The Big Beautiful Bill is trying to kill your both your livelihood and your fun.

Barsool Poker was responding to poker pro Phil Galfond, who has been outspoken about the spending bill in recent days, explaining the possible ramificiation for gamblers. 

Yikes. 

Senate Amendment to the Big Beautiful Bill =
You get taxed on more than you earned from gambling, even if you netted $0 (or less!).

Here's how it works and what you can do...

The change

If it passes in this form, starting in 2026, gambling losses (and expenses) will only be 90% deductible (and still only up to your total winnings).

What this means in plain English

If you win $100k and lose $100k – You’ll owe tax on $10k of “phantom” income.

If you win $100k and lose $50k – You actually profited $50k, but you’ll owe tax on $55k.

If you win $100k and lose $150k – No tax owed (your deduction is capped at $100k, which is more than 90% of $150k ($135k)).

(Editing in from my post below because it's important:

A pro who earns $200k/year might have $3m in winnings and $2.8m in losses.  

This means earning $200k and being taxed as if they earned $480k.)

This applies to both recreational and professional gamblers. 

For pros, your travel, coaching, software, etc. are lumped into the “loss” bucket and still subject to the 90% cap.

What to do

Pulling from @russcfox
's post: 

"If you don't like this (and I don't), and if you have a GOP Congressman, let them know. (You can find your House representative at https://house.gov/representatives/find-your-representative) Be respectful in your message, and, yes, they are looked at."

Thank you for breaking the news and keeping poker players posted, Russ!

iGaming Advocate touched on the idea that this will help bolster both offshore sportsbooks, poker sites and local bookies who typically do not report customer winnings to the IRS or other tax authorities. 

"Did Bovada lobbyists push for this?," he quipped. 

Anjali asked whether a. workaround could be placing gambling winnings in an LLC. 

"I’m not a tax professional, but currently, while you can incorporate as a poker pro, it doesn’t offer many advantages.
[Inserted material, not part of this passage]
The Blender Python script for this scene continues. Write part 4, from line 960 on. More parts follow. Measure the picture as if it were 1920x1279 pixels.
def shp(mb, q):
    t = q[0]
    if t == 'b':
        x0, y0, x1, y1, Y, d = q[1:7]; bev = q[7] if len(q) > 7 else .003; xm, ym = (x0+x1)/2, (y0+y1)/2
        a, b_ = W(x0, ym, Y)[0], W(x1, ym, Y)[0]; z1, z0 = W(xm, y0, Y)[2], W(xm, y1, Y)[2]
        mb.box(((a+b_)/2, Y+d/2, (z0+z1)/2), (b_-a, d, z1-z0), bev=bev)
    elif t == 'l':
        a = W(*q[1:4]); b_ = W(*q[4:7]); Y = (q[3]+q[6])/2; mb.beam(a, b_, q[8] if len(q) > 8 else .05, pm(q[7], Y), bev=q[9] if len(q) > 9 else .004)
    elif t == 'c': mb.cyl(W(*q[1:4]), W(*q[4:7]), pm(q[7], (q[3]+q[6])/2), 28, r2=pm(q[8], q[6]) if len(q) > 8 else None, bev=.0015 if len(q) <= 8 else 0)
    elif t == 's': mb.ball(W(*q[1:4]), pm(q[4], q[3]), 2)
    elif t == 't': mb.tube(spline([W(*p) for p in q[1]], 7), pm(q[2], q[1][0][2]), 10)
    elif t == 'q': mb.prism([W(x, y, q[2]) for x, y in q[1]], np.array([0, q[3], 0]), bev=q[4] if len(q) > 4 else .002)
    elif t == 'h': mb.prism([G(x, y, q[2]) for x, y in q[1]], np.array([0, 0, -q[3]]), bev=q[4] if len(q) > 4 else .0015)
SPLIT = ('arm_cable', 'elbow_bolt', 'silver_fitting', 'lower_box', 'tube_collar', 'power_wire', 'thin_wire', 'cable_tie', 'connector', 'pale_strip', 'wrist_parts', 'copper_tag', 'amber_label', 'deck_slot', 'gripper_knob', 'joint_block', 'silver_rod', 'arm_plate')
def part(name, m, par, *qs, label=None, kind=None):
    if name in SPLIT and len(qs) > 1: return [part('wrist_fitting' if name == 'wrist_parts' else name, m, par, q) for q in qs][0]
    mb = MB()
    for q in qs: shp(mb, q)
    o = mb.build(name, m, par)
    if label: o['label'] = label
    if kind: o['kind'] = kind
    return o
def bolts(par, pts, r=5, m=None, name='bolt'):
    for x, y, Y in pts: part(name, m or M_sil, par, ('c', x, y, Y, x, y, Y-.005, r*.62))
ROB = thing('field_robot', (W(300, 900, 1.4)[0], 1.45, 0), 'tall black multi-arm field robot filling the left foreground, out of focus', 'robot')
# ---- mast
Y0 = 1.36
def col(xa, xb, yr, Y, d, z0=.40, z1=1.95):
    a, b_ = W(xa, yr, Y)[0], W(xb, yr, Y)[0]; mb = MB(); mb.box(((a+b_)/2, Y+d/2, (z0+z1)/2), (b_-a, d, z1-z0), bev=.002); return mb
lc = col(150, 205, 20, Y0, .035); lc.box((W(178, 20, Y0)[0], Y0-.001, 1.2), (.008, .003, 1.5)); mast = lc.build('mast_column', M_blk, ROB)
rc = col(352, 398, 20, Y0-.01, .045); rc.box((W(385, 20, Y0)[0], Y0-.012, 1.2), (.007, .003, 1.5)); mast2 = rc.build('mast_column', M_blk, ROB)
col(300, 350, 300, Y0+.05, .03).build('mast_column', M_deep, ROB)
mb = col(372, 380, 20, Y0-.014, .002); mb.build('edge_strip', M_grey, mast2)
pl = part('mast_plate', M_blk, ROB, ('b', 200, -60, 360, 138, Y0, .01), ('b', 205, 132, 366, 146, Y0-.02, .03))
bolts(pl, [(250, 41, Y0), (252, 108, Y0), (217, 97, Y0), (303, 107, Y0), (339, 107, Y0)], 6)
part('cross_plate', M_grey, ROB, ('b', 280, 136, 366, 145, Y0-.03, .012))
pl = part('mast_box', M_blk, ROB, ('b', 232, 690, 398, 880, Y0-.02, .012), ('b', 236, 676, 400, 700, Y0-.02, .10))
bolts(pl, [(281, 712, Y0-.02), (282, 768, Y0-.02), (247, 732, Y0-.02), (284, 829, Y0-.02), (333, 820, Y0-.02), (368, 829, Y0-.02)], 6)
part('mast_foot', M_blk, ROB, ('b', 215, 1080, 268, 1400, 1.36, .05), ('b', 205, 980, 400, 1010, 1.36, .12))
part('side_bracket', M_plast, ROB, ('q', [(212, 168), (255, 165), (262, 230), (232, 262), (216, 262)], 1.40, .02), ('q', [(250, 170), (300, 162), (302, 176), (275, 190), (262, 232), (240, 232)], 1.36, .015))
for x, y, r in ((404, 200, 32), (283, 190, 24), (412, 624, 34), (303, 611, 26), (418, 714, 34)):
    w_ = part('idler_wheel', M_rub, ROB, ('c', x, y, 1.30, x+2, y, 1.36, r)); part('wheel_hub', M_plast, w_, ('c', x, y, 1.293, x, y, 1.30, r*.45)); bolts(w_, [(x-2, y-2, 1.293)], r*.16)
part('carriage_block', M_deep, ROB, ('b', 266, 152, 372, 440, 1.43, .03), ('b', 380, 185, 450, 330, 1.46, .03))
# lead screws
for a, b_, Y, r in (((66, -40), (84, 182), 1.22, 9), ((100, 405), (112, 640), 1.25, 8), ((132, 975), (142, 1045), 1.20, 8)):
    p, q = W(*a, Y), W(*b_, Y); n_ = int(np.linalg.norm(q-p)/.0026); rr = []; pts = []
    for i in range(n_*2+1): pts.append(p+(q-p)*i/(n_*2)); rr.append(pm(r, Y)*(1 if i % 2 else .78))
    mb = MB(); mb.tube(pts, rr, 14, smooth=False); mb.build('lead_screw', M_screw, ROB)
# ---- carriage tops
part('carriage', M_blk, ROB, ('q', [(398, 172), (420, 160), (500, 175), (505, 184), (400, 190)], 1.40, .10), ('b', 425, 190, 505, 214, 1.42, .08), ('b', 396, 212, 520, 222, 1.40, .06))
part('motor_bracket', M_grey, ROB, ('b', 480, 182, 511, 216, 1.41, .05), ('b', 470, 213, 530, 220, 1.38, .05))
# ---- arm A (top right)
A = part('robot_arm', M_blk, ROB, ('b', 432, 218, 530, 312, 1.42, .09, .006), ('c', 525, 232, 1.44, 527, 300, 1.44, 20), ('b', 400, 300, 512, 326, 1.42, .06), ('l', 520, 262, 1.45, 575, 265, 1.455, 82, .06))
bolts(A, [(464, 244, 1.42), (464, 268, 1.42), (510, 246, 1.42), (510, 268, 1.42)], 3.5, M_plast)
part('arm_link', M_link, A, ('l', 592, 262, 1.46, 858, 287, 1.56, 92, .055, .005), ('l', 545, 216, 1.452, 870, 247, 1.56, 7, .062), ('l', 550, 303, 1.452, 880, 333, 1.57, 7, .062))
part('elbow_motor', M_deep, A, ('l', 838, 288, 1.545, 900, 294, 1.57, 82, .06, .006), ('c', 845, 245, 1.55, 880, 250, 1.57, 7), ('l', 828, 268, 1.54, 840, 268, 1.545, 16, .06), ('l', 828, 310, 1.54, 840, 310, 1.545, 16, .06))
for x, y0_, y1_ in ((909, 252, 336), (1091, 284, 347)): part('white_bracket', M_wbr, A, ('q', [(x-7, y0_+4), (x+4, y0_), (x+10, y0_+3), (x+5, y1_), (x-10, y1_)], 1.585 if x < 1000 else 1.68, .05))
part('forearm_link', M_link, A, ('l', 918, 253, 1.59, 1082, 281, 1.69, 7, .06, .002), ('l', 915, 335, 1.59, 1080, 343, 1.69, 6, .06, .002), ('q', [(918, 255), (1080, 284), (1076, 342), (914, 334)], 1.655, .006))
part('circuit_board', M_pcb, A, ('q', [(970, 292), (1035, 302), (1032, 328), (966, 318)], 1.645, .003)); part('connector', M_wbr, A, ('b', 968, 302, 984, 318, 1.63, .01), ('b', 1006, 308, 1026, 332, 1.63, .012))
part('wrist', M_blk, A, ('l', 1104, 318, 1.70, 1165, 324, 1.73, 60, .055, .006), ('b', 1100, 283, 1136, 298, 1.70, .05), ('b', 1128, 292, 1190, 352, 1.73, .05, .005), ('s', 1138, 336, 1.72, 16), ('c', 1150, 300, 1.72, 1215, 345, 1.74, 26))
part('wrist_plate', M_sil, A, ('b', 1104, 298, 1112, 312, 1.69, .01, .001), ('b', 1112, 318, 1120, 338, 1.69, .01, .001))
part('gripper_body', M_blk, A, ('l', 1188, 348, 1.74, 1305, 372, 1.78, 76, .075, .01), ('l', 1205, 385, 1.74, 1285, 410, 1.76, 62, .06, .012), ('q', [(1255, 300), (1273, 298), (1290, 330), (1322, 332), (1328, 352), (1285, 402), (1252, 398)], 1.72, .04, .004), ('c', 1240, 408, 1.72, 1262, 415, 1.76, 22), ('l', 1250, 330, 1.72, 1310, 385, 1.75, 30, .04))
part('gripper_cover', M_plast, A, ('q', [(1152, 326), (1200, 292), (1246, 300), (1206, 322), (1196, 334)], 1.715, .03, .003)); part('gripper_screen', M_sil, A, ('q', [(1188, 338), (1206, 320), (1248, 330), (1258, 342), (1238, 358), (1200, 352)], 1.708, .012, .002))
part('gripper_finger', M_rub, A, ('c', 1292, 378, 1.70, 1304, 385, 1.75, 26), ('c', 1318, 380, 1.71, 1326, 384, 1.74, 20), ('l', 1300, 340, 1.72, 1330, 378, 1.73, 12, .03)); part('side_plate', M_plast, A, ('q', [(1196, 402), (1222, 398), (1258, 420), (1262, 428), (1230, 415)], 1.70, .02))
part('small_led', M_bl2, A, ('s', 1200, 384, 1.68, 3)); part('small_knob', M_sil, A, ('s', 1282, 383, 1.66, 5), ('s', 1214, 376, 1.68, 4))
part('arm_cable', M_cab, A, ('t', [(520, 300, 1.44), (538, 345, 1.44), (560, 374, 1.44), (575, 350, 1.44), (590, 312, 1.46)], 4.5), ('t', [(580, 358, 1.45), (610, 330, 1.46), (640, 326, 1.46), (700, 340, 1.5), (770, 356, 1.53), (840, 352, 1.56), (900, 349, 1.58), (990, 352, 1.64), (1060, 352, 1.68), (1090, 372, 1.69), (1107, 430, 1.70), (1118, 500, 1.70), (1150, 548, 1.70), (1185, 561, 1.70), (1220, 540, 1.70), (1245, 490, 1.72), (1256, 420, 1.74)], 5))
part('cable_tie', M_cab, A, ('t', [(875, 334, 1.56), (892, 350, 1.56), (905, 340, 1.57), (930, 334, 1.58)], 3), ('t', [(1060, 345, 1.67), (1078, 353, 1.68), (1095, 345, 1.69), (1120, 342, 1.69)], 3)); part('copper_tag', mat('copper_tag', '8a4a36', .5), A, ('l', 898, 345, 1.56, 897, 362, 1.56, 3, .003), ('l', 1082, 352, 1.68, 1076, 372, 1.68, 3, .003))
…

The laws are similar, and you can deduct expenses as a pro gambler regardless."

CrazyNinjaMike went as far as to suggest this new tax is unconstitutional. 

He writes: 

"The 16th Amendment only lets Congress tax “income.” If there’s no net gain (wins = losses), there’s no income to tax. Courts have said that for a century (Eisner v. Macomber, Glenshaw Glass). SEC 70114 is unconstitutional."

And if you were thinking the USA's largest gambling association would be defiantly objecting to this new requirement, guess again. 

Las Vegas Locally tweeted out: 

"The American Gaming Association stabbed every American gambler in the back today.  Then they hid every reply to this post and turned off comments."

He alluded to the AGA praising its passage. 

The AGA wrote: 

"The passage of the One Big Beautiful Bill Act significantly enhances our industry’s ability to sustain quality jobs and deliver economic benefits — and we look forward to President Trump’s expected signature."

They did leave one comment up. 

"Holy (shit) you should immediately fire whoever wrote this along with whoever decided to waited until after the bill was passed to comment on a bill that will be seriously detrimental to the casinos you represent."